Jonathan Anderson toujours au top
Pour habiller les personnages comme il l’envisageait, et comme l’exigeait l’univers du film, Guadagnino a sollicité le créateur Jonathan Anderson, directeur artistique de Loewe et créateur de son propre label JW Anderson. Celui-ci a donné aux costumes une impression de corps en mouvement, tout en puisant dans les désirs viscéraux et les ambitions professionnelles des personnages, mais aussi en mettant en valeur l’importance de la brand culture. "Le vêtement est un objet extraordinaire et Luca sait à quel point il offre un point de vue éclairant sur celui ou celle qui le porte", indique Anderson.
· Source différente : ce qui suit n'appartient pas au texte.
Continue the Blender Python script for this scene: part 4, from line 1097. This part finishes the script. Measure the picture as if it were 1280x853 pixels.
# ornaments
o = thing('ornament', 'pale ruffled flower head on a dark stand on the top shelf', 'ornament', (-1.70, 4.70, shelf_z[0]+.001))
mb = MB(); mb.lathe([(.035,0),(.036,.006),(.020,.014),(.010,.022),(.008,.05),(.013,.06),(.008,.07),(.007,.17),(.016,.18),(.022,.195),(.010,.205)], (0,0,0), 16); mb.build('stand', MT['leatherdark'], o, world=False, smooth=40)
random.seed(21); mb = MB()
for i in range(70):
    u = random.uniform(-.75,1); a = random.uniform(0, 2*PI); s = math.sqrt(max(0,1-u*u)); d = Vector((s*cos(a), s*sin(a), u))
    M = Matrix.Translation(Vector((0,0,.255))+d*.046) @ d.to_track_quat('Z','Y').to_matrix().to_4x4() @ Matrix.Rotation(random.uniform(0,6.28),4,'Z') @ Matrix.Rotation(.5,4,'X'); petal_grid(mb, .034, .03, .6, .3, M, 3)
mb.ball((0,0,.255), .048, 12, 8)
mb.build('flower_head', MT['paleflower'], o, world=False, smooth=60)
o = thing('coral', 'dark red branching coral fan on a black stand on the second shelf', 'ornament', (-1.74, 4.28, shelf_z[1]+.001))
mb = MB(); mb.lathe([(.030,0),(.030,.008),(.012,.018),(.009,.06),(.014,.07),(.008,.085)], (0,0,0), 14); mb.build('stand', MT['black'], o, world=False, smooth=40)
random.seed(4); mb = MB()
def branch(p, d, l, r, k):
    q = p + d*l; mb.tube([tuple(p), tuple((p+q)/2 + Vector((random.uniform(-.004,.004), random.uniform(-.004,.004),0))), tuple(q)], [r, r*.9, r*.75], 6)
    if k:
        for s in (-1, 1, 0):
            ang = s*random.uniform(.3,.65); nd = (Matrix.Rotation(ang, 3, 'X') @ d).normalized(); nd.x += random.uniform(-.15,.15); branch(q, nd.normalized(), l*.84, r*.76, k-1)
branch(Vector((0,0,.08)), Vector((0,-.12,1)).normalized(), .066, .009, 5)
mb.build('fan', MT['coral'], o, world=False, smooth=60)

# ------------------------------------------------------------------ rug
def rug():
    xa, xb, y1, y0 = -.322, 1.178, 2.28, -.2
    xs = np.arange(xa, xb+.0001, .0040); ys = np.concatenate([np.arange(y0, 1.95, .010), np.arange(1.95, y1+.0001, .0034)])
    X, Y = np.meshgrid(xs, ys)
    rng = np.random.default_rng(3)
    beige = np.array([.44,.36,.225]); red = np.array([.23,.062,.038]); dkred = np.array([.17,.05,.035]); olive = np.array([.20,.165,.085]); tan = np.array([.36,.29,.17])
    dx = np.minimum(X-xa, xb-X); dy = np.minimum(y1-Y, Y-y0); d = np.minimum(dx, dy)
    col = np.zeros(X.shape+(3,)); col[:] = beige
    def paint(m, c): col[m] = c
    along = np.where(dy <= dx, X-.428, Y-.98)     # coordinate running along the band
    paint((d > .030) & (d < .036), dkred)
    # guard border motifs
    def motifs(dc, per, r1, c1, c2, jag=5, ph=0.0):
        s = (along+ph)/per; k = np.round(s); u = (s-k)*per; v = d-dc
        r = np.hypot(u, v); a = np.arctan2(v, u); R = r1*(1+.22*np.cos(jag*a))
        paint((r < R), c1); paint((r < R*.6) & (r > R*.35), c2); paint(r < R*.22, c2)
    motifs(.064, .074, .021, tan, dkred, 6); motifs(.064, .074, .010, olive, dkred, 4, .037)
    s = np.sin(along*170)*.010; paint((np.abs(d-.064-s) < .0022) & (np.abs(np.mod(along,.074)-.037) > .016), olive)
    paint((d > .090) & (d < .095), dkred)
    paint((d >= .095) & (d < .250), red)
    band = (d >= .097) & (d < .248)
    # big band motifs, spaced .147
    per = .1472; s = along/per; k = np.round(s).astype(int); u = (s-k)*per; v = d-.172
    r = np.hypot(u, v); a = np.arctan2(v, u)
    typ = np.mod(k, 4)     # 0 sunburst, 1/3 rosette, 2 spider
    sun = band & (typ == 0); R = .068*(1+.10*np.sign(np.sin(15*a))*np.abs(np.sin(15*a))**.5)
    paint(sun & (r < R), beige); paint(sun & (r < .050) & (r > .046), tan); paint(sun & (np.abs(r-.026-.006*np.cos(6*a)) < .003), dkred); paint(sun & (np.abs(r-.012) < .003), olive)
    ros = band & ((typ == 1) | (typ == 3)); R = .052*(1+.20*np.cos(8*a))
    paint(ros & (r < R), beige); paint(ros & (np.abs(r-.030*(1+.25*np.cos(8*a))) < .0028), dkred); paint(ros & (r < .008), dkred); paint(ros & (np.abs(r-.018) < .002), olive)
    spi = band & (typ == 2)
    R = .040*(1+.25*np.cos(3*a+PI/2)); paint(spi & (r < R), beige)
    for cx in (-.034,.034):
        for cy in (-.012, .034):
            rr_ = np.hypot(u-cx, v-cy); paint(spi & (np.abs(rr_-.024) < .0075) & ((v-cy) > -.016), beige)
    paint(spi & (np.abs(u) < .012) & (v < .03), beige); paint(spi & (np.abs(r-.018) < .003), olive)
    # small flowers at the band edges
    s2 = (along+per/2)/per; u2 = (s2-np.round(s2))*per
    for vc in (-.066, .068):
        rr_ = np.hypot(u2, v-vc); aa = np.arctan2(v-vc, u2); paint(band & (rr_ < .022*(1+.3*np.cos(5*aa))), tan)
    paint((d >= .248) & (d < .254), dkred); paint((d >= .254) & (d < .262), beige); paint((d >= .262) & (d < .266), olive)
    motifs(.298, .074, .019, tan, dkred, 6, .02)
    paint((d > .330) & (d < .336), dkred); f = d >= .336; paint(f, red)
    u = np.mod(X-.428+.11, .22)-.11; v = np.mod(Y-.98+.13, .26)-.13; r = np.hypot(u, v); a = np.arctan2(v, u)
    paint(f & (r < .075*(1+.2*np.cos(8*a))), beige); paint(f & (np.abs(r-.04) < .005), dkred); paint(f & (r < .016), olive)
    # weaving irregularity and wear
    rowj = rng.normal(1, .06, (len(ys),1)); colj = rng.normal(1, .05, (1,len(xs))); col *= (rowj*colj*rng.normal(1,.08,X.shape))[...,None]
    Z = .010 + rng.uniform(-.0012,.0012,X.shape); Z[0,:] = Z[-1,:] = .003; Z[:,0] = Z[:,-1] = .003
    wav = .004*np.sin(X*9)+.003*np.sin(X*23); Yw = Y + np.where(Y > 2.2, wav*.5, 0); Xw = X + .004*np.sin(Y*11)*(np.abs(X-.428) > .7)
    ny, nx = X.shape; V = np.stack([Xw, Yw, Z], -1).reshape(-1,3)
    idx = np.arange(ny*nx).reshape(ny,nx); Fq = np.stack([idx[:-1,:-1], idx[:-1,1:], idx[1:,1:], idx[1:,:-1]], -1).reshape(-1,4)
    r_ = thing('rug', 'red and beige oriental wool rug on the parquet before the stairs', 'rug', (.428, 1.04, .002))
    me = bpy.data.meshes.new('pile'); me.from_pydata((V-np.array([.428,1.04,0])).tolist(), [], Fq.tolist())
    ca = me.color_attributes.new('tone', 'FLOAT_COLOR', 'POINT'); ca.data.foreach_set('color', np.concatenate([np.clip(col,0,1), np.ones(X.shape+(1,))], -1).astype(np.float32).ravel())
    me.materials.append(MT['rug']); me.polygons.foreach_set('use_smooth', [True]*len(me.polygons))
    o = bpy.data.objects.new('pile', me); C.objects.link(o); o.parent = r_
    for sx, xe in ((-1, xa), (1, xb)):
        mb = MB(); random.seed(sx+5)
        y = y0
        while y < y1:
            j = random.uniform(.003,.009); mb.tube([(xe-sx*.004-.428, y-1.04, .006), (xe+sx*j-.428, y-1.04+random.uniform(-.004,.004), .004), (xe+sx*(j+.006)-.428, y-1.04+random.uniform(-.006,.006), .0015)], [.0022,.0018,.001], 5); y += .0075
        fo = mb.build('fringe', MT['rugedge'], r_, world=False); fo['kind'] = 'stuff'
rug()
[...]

Pour le designer, ces allers-retours d’une temporalité à l’autre ont constitué un vrai fil rouge pour la création des costumes. "Ce qu’on voulait dans la partie où les personnages sont encore adolescents, c’est qu’ils aient un style un peu m’as-tu-vu : des chemises Oxford et le genre de tenues stéréotypées que les hommes de ce milieu portaient à la fin des années 2000 et qui leur donnaient une allure BCBG […] Puis, à mesure que progresse l’intrigue, on a un point de vue différent : Patrick est toujours extrêmement sûr de lui et arrogant, bien qu’il soit en perte de vitesse dans le monde du tennis, si bien que ses vêtements sont un peu moins prétentieux. En revanche, Tashi réalise toutes ses ambitions et son style est donc à l’avenant. Quant à Art, ses tenues sont plus banales." Jonathan Anderson révèle s’être inspiré de John F. Kennedy Junior dans les années 80 et 90 pour les tenues de Patrick (Josh O’Connor) : "on aurait dit qu’il pouvait porter n’importe quoi et qu’il restait séduisant, en toutes circonstances". Pour Art (Mike Faist), les vêtements sont des indicateurs de son succès avec des pièces brandées, mais aussi de l’emprise de Tashi Duncan (sa femme, incarnée par Zendaya), qui assouvit une sorte de fantasme tennistique à travers son mari : "on a le sentiment qu’Art n’est pas totalement libre et que ses vêtements le protègent des événements extérieurs. […] Il est d’un hygiénisme exacerbé et ses tenues s’en font l’écho". Pour Tashi, "je souhaitais que ses tenues imposent l’idée qu’il s’agit d’une championne victorieuse" conclut-il.
Challengers, réalisé par Luca Guadagnino. Sortie au cinéma le mercredi 24 avril 2024 en France.